Source excerpt =
********

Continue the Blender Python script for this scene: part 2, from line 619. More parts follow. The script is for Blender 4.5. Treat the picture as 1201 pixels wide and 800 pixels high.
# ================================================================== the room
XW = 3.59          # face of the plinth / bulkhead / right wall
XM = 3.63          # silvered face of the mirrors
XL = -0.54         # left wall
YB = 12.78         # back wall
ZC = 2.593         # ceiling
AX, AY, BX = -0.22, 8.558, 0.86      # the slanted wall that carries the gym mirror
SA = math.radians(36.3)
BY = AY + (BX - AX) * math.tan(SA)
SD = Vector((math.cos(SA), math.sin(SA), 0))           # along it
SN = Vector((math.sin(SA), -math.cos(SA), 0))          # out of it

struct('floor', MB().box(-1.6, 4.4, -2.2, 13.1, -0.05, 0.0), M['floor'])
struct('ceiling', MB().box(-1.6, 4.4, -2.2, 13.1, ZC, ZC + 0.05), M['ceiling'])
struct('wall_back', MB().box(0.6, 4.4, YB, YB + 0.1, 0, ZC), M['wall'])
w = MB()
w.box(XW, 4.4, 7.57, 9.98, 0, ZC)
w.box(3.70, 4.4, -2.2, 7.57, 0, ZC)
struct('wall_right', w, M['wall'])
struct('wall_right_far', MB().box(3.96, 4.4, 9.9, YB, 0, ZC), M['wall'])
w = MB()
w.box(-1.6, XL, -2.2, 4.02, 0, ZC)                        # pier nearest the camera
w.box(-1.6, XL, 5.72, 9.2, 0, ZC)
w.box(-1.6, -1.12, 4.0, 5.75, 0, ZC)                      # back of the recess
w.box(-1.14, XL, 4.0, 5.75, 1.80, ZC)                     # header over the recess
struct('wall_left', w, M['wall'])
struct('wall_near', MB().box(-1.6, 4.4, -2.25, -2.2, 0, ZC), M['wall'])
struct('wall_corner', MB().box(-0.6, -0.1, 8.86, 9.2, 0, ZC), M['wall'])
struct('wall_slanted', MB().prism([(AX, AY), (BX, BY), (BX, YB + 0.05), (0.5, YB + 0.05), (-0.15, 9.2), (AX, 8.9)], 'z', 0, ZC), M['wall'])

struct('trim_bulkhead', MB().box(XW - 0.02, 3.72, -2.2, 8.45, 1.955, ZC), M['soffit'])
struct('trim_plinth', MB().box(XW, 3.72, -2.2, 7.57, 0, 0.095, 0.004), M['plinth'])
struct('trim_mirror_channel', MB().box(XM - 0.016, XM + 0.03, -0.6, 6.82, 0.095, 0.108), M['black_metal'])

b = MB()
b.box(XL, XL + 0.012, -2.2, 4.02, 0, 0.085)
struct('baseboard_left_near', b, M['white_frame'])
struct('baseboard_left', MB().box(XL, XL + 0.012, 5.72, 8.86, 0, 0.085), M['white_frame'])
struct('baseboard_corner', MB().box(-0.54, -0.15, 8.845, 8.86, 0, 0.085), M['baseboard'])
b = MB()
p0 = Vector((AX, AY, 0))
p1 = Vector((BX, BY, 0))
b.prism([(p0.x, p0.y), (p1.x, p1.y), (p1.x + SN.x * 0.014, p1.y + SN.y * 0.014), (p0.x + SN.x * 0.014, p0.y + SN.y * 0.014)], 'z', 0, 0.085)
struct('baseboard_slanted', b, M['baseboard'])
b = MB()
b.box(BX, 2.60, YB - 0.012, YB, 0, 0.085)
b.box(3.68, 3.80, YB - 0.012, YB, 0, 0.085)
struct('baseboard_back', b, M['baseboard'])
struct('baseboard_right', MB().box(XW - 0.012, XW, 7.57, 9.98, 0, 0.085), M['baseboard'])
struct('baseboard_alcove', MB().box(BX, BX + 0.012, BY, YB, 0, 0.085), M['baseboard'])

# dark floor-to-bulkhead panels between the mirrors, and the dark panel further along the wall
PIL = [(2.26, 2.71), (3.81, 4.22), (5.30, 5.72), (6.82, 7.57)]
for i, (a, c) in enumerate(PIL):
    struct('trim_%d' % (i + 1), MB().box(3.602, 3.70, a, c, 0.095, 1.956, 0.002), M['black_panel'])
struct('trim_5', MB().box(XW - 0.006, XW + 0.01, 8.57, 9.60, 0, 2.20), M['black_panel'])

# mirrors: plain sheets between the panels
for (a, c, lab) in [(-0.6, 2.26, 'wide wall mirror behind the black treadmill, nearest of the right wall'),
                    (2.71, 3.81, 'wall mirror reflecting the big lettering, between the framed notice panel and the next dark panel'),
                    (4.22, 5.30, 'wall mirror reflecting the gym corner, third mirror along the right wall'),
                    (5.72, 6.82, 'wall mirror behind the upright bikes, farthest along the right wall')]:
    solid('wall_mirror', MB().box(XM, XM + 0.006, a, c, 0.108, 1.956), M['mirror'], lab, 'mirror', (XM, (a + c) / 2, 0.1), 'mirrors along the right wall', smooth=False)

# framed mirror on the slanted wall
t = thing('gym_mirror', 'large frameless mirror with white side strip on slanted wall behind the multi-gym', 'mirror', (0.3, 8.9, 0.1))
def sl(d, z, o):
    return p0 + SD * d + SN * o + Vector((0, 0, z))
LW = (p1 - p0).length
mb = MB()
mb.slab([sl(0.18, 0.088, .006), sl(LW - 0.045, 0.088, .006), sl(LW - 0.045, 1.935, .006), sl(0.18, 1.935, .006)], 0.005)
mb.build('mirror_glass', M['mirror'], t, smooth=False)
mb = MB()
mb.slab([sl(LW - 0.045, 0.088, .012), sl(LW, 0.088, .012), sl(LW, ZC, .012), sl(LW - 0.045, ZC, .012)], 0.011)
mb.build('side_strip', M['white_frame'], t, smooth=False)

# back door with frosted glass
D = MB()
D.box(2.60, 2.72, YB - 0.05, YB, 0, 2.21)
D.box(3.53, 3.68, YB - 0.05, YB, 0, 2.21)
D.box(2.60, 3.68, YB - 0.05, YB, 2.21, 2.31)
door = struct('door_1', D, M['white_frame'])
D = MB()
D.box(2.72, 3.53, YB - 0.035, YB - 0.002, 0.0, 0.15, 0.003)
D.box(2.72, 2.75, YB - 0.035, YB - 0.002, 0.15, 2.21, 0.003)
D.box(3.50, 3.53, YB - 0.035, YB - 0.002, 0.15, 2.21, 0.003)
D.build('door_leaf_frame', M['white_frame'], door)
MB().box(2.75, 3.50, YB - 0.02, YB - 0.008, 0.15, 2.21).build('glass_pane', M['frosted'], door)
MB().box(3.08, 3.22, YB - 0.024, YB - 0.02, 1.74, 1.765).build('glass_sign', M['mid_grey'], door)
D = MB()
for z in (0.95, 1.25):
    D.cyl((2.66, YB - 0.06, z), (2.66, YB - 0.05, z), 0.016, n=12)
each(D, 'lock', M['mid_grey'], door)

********

Problem statement =
Print only the lines from the top of the data above down to the line holding "SN = Vector((math.sin(SA), -math.cos(SA), 0))", inclusive.

In response =
Continue the Blender Python script for this scene: part 2, from line 619. More parts follow. The script is for Blender 4.5. Treat the picture as 1201 pixels wide and 800 pixels high.
# ================================================================== the room
XW = 3.59          # face of the plinth / bulkhead / right wall
XM = 3.63          # silvered face of the mirrors
XL = -0.54         # left wall
YB = 12.78         # back wall
ZC = 2.593         # ceiling
AX, AY, BX = -0.22, 8.558, 0.86      # the slanted wall that carries the gym mirror
SA = math.radians(36.3)
BY = AY + (BX - AX) * math.tan(SA)
SD = Vector((math.cos(SA), math.sin(SA), 0))           # along it
SN = Vector((math.sin(SA), -math.cos(SA), 0))          # out of it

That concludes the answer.